Affrontare l’emergenza abitativa significa dare attuazione alla Costituzione. Affrontare l’emergenza abitativa significa dare soddisfazione ad un diritto umano fondamentale. La politica, spesso incartata in polemiche inutili e incomprensibili, affronti il tema.
Enrico Lobina

Che proposta stupida.
Proposta indecente, priva di alcun fondamento logico e di natura stupidamente populista. Si distruggerebbe il mercato immobiliare, il mercato dei mutui e si danneggerebbe indirettamente il sistema del credito e tutta l’economia gia assopita di una regione come quella della Sardegna. Perche’ la gente non lavora anzi che politicheggiare e farfugliare ste robe ?
Matteo, io lavoro da quando sono all’università. E faccio il consigliere comunale perchè sono stato votato. Ho il dovere politico, e per quanto mi riguarda anche morale, di trovare una soluzione alla emergenza abitativa che vive la città di Cagliari.
Con una seria politica per la casa non si distruggerebbe il mercato immobiliare, che invece proprio ora è al palo. Mi pare che confondi le cause con gli effetti.
Con questa, e con altre proposte, vogliamo evitare che ci siano decine di migliaia di case sfitte a Cagliari. Mi pare sia un provvedimento di una grande semplicità.
Io lavoro e faccio proposte. Tu?
E’ una proposta legittima e fondata.
Bisognerebbe approfondirla un pò e trovare il modo di contemperare gli interessi costituzionalmente garantiti nel caso di specie: la proprietà da un lato e dall’altro quello di solidarietà.
Coloro che commentano questa proposta dovrebbero essere un pò più costruttivi.
Buon lavoro Enrico!
Grazie. Concordo.
E
In teoria chi non si può permettere una casa in città può pensare di andare a vivere in un’altro centro… Lo fanno tante persone che non si possono permettere una casa a cagliari.. se cominciamo ad espropriare gli immobili privati che esempio diamo alla gente? che chi non ha una casa e dichiara poco può vivere sulle spalle della società? Che incentivo può avere una persona a cercarsi un buon lavoro quando la certezza di vivere a Cagliari ce l’avrebbe solo da povero o evasore? Quanti si offrirebbero a lavorare in nero per avere un reddito nullo??
Caro Marco,
stiamo parlando della terza casa sfitta. Che esempio diamo se lasciamo tutte quelle case sfitte a marcire?
Chi non ha una casa deve essere messo nelle condizioni di lavorare. Ti assicuro che ci occupiamo anche di questo.
E.
Una proposta tipica bolscevica.. Tipica demagogia pauperista di chi vuol far presa facilmente sui poveracci.. Se la gente vuole avere una casa, si metta a lavorare e se la compri o si paghi l’affitto. Oppure lo Stato gliele costruisca secondo il modello di edilizia popolare.

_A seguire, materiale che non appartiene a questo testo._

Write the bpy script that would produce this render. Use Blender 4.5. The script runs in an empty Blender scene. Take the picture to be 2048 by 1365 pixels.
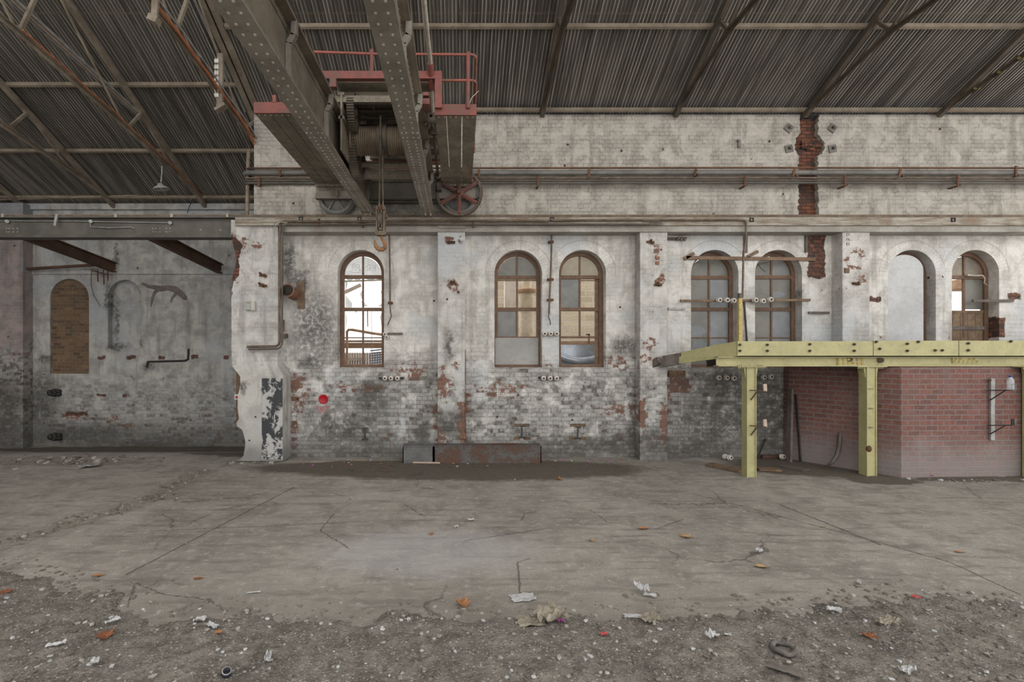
import bpy, bmesh, math, random
from mathutils import Vector, Matrix, noise as mnoise

# ---------------------------------------------------------------- camera, light, exposure
SC = bpy.context.scene
COL = SC.collection
CAMZ = 2.63
cam_data = bpy.data.cameras.new('camera')
cam = bpy.data.objects.new('camera', cam_data)
COL.objects.link(cam)
cam.location = (0, 0, CAMZ)
cam.rotation_euler = (math.pi / 2, 0, 0)
cam_data.sensor_width = 36
cam_data.lens = 36 * 1000 / 2048
cam_data.shift_x = (1024 - 920) / 2048
cam_data.shift_y = (703 - 682.5) / 2048
cam_data.clip_start = 0.05
SC.camera = cam
SC.cycles.max_bounces = 5; SC.cycles.diffuse_bounces = 3; SC.cycles.glossy_bounces = 2; SC.cycles.transmission_bounces = 3
SC.cycles.caustics_reflective = False; SC.cycles.caustics_refractive = False

world = bpy.data.worlds.new('overcast_sky')
SC.world = world
world.use_nodes = True
wn = world.node_tree
wn.nodes['Background'].inputs[0].default_value = (1.0, 0.985, 0.955, 1)
wn.nodes['Background'].inputs[1].default_value = 1.55

def area(name, loc, rot, sx, sy, power, col=(1, 1, 1)):
    l = bpy.data.lights.new(name, 'AREA')
    l.shape = 'RECTANGLE'; l.size = sx; l.size_y = sy; l.energy = power; l.color = col
    o = bpy.data.objects.new(name, l)
    o.location = loc; o.rotation_euler = rot
    COL.objects.link(o)
    return o

vs = SC.view_settings
vs.view_transform = 'Standard'
vs.look = 'None'
vs.gamma = 1.0
vs.use_curve_mapping = False
vs.exposure = 0.5

# ---------------------------------------------------------------- helpers
R = random.Random(7)
PI = math.pi

def P(px, py, Y):
    """the point at depth Y that the photograph shows at pixel px, py"""
    return Vector(((px - 920) * Y / 1000, Y, CAMZ - (py - 703) * Y / 1000))

def FX(px, Y): return (px - 920) * Y / 1000
def FZ(py, Y): return CAMZ - (py - 703) * Y / 1000
def ground(px, py):
    Y = CAMZ * 1000 / (py - 703)
    return Vector((FX(px, Y), Y, 0))

ORIG = {}

class MB:
    """collects shapes and links them as ONE mesh object"""
    def __init__(s): s.v = []; s.f = []; s.sm = []; s.mi = []; s.slot = 0
    def add(s, vs_, fs, smooth=False):
        b = len(s.v)
        s.v += [tuple(q) for q in vs_]
        s.f += [tuple(b + i for i in f) for f in fs]
        s.sm += [smooth] * len(fs); s.mi += [s.slot] * len(fs)
        return s
    def box(s, x0, x1, y0, y1, z0, z1):
        if x0 > x1: x0, x1 = x1, x0
        if y0 > y1: y0, y1 = y1, y0
        if z0 > z1: z0, z1 = z1, z0
        v = [(x0, y0, z0), (x1, y0, z0), (x1, y1, z0), (x0, y1, z0), (x0, y0, z1), (x1, y0, z1), (x1, y1, z1), (x0, y1, z1)]
        return s.add(v, [(3, 2, 1, 0), (4, 5, 6, 7), (0, 1, 5, 4), (1, 2, 6, 5), (2, 3, 7, 6), (3, 0, 4, 7)])
    def hexa(s, a, b):
        """two quads (4 points each) joined"""
        return s.add(list(a) + list(b), [(3, 2, 1, 0), (4, 5, 6, 7), (0, 1, 5, 4), (1, 2, 6, 5), (2, 3, 7, 6), (3, 0, 4, 7)])
    def bar(s, p, q, w, h, up=(0, 0, 1)):
        """a straight bar of w x h between two points"""
        p = Vector(p); q = Vector(q); d = (q - p).normalized(); up = Vector(up)
        if abs(d.dot(up)) > .98: up = Vector((0, 1, 0))
        a = d.cross(up).normalized(); b = a.cross(d).normalized()
        c = [(-w / 2, -h / 2), (w / 2, -h / 2), (w / 2, h / 2), (-w / 2, h / 2)]
        return s.hexa([p + a * i + b * j for i, j in c], [q + a * i + b * j for i, j in c])
    def tube(s, pts, r, n=10, cap=True, smooth=True):
        pts = [Vector(p) for p in pts]
        rr = r if isinstance(r, (list, tuple)) else [r] * len(pts)
        ref = None; rings = []
        for i, p in enumerate(pts):
            if i == 0: d = pts[1] - p
            elif i == len(pts) - 1: d = p - pts[i - 1]
            else: d = (pts[i + 1] - p).normalized() + (p - pts[i - 1]).normalized()
            d.normalize()
            if ref is None:
                ref = Vector((0, 0, 1)) if abs(d.z) < .9 else Vector((1, 0, 0))
            a = d.cross(ref)
            if a.length < 1e-4: a = d.cross(Vector((0.3, 1, 0.2)))
            a.normalize(); b = a.cross(d); ref = b
            rings.append([p + (a * math.cos(2 * PI * k / n) + b * math.sin(2 * PI * k / n)) * rr[i] for k in range(n)])
        v = [q for g in rings for q in g]; f = []
        for i in range(len(rings) - 1):
            for k in range(n):
                f.append((i * n + k, i * n + (k + 1) % n, (i + 1) * n + (k + 1) % n, (i + 1) * n + k))
        s.add(v, f, smooth)
        if cap:
            s.add(rings[0], [tuple(range(n - 1, -1, -1))]); s.add(rings[-1], [tuple(range(n))])
        return s
    def cyl(s, p, q, r, n=20, r2=None):
        return s.tube([p, q], [r, r if r2 is None else r2], n)
    def lathe(s, c, axis, prof, n=28, smooth=True):
        """profile of (along, radius) about an axis through c"""
        c = Vector(c); d = Vector(axis).normalized()
        ref = Vector((0, 0, 1)) if abs(d.z) < .9 else Vector((1, 0, 0))
        a = d.cross(ref).normalized(); b = a.cross(d)
        v = []; f = []
        for t, r in prof:
            for k in range(n):
                an = 2 * PI * k / n
                v.append(c + d * t + (a * math.cos(an) + b * math.sin(an)) * max(r, 1e-4))
        m = len(prof)
        for i in range(m - 1):
            for k in range(n):
                f.append((i * n + k, i * n + (k + 1) % n, (i + 1) * n + (k + 1) % n, (i + 1) * n + k))
        return s.add(v, f, smooth)
    def prism(s, poly, off):
        """an outline (3-D points) pushed along an offset vector"""
        off = Vector(off); n = len(poly)
        v = [Vector(p) for p in poly]; v2 = [p + off for p in v]
        f = [tuple(range(n - 1, -1, -1)), tuple(range(n, 2 * n))]
        for i in range(n): f.append((i, (i + 1) % n, n + (i + 1) % n, n + i))
        return s.add(v + v2, f)
    def ball(s, c, r, sz=1.0, n=10, m=6):
        prof = [(-r * sz * math.cos(PI * i / m), r * math.sin(PI * i / m)) for i in range(m + 1)]
        return s.lathe(c, (0, 0, 1), prof, n)
    def rivet(s, c, d, r):
        c = Vector(c); d = Vector(d)
        return s.lathe(c, d, [(0, r), (r * .5, r * .82), (r * .8, r * .4), (r * .86, 0)], 8)
    def isec(s, p, q, w, h, tw, tf, up=(0, 0, 1)):
        """rolled I-section between two points"""
        p = Vector(p); q = Vector(q); d = (q - p).normalized(); up = Vector(up)
        a = d.cross(up).normalized(); b = a.cross(d).normalized()
        o = [(-w/2, -h/2), (w/2, -h/2), (w/2, -h/2+tf), (tw/2, -h/2+tf), (tw/2, h/2-tf), (w/2, h/2-tf), (w/2, h/2), (-w/2, h/2), (-w/2, h/2-tf), (-tw/2, h/2-tf), (-tw/2, -h/2+tf), (-w/2, -h/2+tf)]
        return s.prism([p + a * i + b * j for i, j in o], q - p)
    def build(s, name, mat, parent=None, recalc=False):
        o0 = ORIG.get(parent.name, Vector((0, 0, 0))) if parent else Vector((0, 0, 0))
        me = bpy.data.meshes.new(name)
        me.from_pydata([(x - o0.x, y - o0.y, z - o0.z) for x, y, z in s.v], [], s.f)
        me.polygons.foreach_set('use_smooth', s.sm)
        me.polygons.foreach_set('material_index', s.mi)
        if recalc:
            bm = bmesh.new(); bm.from_mesh(me); bmesh.ops.recalc_face_normals(bm, faces=bm.faces); bm.to_mesh(me); bm.free()
        for m in (mat if isinstance(mat, (list, tuple)) else [mat]): me.materials.append(m)
        me.update()
        o = bpy.data.objects.new(name, me)
        COL.objects.link(o)
        if parent:
            o.parent = parent
            ORIG[o.name] = o0
        return o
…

Creare invece un’ennesima sacca di parassitismo a carico di chi ha lavorato per anni e si è creato una propria nicchia di benessere e che si troverebbe espropriato dei propri averi, a favore dei soliti nullafacenti di sinistra, credo sia un’idea ben oltre il limite della decenza.
Stefano,
la proposta è talmente bolscevica che risale al 1865, e fu attuata da un grande uomo di Chiesa come Giorgio La Pira.
Le altre osservazioni non meritano risposta.